It’s Newt Gingrich getting the business this time. The Post drags up a 14-year-old story about an FBI investigation that never happened. Gingrich was Speaker of the House at the time, Bill Clinton was president, so any potential investigation involving Gingrich would have required very high approval, lest it appear to be a political vendetta dressed up as a true investigation. Here is how the Post deals with that.
The investigation began after the arms dealer, Sarkis Soghanalian, told federal prosecutors and FBI agents in Miami that Marianne Gingrich said during a meeting in Paris in 1995 that she could provide legislative favors through her husband. The case progressed to the point that it was deemed a major investigation requiring approval in Washington.

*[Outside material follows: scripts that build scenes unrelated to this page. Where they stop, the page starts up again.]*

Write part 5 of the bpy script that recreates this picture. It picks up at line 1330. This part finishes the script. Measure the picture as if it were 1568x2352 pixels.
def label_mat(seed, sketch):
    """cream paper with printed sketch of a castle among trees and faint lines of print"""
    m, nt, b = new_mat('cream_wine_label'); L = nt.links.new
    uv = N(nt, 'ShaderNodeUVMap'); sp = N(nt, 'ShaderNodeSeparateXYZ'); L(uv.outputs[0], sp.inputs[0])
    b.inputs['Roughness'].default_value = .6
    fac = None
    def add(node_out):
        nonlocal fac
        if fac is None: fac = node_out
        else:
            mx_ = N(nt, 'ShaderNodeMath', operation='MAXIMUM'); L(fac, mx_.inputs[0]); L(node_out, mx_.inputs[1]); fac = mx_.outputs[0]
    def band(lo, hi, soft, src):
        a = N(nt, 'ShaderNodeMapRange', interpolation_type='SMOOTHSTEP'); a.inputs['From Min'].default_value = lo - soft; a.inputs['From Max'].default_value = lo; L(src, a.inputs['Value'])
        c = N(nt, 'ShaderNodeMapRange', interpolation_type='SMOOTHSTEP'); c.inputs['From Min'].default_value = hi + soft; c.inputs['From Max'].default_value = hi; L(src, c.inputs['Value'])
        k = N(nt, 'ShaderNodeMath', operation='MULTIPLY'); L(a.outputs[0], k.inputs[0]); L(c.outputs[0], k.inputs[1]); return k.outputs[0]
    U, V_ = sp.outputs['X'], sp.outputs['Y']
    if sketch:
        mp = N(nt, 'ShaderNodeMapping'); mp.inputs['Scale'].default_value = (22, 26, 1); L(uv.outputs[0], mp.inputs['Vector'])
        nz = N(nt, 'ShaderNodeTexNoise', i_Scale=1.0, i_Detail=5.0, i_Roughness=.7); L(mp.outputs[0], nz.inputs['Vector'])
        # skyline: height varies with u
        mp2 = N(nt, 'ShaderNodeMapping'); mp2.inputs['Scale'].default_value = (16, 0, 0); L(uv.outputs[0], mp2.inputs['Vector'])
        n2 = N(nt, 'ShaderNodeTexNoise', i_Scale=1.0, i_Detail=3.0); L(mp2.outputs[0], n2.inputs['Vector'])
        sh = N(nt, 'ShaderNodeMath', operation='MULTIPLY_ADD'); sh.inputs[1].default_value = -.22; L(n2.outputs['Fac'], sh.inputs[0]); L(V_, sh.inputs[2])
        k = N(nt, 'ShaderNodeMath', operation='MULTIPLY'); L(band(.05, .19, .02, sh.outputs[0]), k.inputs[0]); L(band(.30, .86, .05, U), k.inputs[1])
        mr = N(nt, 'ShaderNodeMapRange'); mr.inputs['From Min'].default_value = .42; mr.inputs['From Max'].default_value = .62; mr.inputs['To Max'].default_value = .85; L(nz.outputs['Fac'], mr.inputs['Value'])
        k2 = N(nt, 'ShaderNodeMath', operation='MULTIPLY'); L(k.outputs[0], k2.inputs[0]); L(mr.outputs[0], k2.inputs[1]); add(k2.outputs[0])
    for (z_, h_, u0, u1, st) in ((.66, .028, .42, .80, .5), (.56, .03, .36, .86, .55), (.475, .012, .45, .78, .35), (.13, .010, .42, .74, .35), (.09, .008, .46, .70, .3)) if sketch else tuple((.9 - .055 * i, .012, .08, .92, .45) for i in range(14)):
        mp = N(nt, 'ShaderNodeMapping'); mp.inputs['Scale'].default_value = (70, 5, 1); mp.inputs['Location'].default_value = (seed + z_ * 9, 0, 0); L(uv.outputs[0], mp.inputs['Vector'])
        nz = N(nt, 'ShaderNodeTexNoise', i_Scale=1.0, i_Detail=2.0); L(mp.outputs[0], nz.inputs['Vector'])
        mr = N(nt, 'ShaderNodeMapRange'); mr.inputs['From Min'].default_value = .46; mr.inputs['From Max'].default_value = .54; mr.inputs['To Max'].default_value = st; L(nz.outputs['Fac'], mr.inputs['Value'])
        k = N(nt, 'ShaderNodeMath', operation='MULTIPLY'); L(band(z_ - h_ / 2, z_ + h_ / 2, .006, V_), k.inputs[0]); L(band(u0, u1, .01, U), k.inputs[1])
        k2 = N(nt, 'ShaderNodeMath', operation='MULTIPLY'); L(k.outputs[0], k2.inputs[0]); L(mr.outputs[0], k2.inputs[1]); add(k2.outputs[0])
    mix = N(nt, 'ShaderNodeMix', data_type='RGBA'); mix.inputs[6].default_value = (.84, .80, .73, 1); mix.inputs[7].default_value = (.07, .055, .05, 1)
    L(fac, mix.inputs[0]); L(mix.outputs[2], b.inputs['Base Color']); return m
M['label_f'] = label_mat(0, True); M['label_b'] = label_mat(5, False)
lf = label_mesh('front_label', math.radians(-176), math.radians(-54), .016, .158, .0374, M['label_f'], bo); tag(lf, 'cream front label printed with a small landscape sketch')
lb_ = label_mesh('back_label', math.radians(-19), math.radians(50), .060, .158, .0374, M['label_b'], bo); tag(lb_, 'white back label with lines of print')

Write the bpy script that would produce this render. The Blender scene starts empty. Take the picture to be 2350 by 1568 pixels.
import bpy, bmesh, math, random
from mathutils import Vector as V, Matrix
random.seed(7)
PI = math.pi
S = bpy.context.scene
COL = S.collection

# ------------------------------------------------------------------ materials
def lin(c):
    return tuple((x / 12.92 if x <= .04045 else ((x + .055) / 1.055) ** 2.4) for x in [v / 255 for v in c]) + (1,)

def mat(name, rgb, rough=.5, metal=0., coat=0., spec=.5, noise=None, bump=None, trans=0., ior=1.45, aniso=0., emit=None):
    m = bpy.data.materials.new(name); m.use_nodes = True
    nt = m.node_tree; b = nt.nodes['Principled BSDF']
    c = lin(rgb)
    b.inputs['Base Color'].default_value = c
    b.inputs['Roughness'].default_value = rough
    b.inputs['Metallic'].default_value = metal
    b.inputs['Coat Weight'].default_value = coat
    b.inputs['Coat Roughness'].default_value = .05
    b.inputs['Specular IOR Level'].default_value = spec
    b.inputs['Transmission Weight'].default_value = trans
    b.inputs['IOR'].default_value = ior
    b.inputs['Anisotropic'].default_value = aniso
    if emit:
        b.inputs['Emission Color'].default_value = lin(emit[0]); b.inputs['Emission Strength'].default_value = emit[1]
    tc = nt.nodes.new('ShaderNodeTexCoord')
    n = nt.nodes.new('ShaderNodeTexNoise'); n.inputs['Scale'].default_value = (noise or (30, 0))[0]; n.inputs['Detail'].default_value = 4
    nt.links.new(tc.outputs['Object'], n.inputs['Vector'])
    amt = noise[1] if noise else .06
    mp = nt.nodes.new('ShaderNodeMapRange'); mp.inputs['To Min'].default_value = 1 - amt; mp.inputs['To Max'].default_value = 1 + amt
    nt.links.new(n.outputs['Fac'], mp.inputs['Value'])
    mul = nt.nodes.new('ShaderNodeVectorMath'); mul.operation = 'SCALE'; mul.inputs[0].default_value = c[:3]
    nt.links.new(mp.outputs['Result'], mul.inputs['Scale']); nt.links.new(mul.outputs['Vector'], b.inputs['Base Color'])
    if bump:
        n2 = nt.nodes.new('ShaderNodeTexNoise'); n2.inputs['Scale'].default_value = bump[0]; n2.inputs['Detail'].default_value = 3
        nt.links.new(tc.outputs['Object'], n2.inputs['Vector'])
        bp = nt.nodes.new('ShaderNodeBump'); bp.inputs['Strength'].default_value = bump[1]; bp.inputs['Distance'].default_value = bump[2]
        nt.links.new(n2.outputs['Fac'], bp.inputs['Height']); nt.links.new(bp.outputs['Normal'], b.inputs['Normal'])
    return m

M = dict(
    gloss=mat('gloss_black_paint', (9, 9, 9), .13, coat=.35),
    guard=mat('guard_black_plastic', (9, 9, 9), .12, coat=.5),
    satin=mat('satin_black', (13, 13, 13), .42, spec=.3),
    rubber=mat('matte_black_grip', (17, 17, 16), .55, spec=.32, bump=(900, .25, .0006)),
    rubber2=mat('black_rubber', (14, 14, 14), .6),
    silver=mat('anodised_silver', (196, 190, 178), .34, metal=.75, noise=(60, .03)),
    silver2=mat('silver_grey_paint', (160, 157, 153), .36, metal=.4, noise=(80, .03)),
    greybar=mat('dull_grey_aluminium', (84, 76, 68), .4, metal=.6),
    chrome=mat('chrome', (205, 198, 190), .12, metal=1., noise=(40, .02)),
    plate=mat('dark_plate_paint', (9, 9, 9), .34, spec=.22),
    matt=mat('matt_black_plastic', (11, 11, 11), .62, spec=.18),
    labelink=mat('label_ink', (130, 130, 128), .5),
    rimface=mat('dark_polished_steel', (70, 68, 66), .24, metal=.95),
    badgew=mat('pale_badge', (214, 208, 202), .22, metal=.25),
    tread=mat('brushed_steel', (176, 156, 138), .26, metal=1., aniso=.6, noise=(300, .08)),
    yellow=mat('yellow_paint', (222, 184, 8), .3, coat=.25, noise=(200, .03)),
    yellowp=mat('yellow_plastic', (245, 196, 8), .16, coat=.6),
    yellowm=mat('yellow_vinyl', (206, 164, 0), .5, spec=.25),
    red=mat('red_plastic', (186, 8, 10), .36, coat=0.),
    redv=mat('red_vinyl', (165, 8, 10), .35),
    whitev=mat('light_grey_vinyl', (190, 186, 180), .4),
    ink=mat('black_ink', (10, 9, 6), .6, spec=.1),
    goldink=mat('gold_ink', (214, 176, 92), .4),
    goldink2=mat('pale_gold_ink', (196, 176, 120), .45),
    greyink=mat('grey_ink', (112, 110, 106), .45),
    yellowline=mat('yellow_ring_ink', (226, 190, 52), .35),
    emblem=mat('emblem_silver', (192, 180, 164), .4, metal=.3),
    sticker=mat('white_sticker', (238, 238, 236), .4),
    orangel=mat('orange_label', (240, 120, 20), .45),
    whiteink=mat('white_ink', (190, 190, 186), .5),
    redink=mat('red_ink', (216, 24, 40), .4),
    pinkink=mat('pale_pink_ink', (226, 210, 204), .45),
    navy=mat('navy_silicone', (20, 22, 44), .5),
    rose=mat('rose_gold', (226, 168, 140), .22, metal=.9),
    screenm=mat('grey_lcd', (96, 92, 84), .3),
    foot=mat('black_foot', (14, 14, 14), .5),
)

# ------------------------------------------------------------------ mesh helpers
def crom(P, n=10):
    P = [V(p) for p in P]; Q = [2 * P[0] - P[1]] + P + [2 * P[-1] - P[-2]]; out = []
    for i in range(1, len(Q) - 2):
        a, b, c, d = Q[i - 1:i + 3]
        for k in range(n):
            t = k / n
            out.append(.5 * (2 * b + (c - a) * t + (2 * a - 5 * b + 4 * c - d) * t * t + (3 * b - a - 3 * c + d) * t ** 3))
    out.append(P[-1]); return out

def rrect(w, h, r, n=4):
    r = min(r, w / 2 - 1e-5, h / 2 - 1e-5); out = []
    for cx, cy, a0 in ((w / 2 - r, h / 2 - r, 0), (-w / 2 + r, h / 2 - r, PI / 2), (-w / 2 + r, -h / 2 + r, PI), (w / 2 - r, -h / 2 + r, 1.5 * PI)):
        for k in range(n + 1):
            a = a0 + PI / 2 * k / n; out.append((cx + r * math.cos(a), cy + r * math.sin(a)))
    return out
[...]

And here’s the real meat of the story, which the Post relegates to its second page.
The investigation foundered because there was no evidence against Newt Gingrich to establish “predication” — a basis to believe the target was engaging in or about to engage in criminal activity — according to people familiar with the investigation who spoke on the condition of anonymity because of the sensitivity of the case. FBI policy requires predication before significant undercover operations are initiated.“There wasn’t any direct evidence that he knew anything,” said a source who spoke on the condition of anonymity. “The rules are you just can’t go in there and do an integrity check on someone.”
So there was nothing there. Why then did the Post bother to write the story at all?
First, it provides a chance to fire up a salacious headline accompanied by a creepy photo of Gingrich:
And it provides an opportunity to bring up Gingrich’s marital history, as the story centers mainly on Marianne Gingrich, he second wife.
The Post’s story is every bit as devious and underhanded as its story about that rock out in West Texas, and bears about as much relevance to the current times.